Thursday, June 04, 2015

Bilbo and Blart and Dave, oh my...

I caught part of this program on EWTN, which is on our local cable station. It's quite good.


The author, Joseph Pearce, has a bunch of books and lectures about the Catholic influence on various authors, and also on literature, including Shakespeare. The irony? He used to be an anti catholic skinhead type orangeman and was converted in jail. LINK

His books are a bit superficial, but easy reading and I have the several of them with me here...he does bring up points that are often missed in today's PC world. I mean, reading Tolkien without noticing it's Catholic influence is like reading Tolkien and not noticing the influence of the Eddas and Beowulf. For like the Beowulf author, God is in the story even though it occurs in a non Christian world.  To understand, you have to realize that Gregory the Great told Augustine of Canterbury to convert by using what was good in their religion and building on what was good in it by pointing out how the Christian faith made it more complete.

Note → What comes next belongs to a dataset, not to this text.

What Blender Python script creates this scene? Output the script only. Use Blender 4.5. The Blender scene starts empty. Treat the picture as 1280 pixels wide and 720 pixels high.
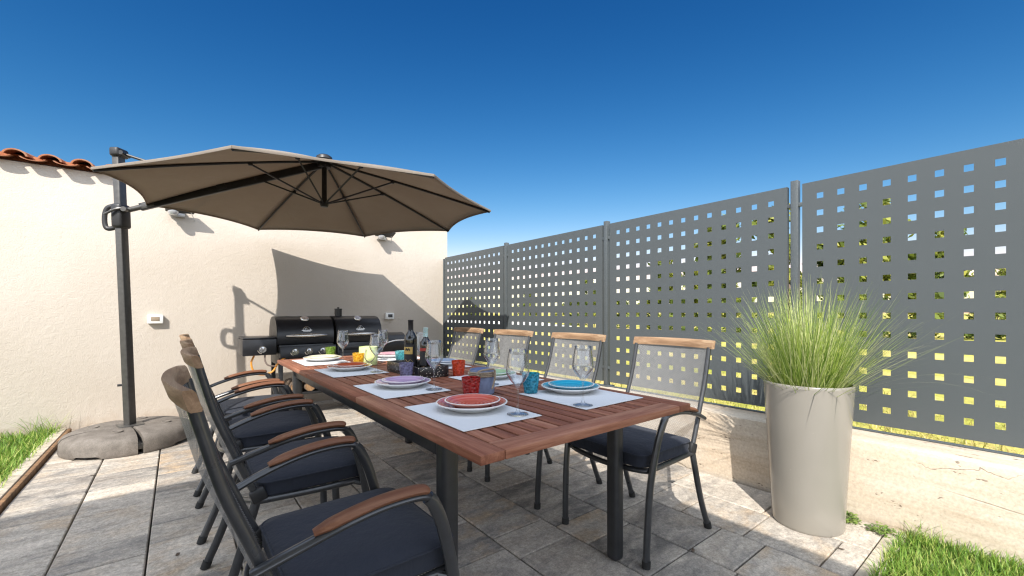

Which is why Catholicism in the Philippines has fiestas and ancestor respect similar to Chinese, and Catholicism in Africa sees nothing wrong with dancing in joy, or that the Irish and Eastern European churches stressed mysticism in religion, whereas the English and American church aren't much for mysticism but for pragmatic deeds.

We have five "religious" stations here, all of which are protestant oriented except for EWTN. One seems to stress Paul only, another is Revealations/end time prophecy all the time, and a third is charismatically oriented with lots of pop songs. EWTN tends to have interviews, news, theology lectures, and call in programs, plus the mass and prayer services.

EWTN news also has interviews on movies and with authors, not necessarily Catholic or even religious...The last one I caught was an interview about a comedy Paul Blart Mall cop 2....
Huh? the last time I looked was not exactly a pious pete type film.

They also interviewed Dean Koontz awhile back. I'm on a Koontz kick (usually I find them in the used book kiosk here).



and they also have an interview with Dave Barry. Luckily it is now on youtube.




sorry I am preachy: I usually post this kind of treacle on my bitching blog, but I'm lazy this afternoon.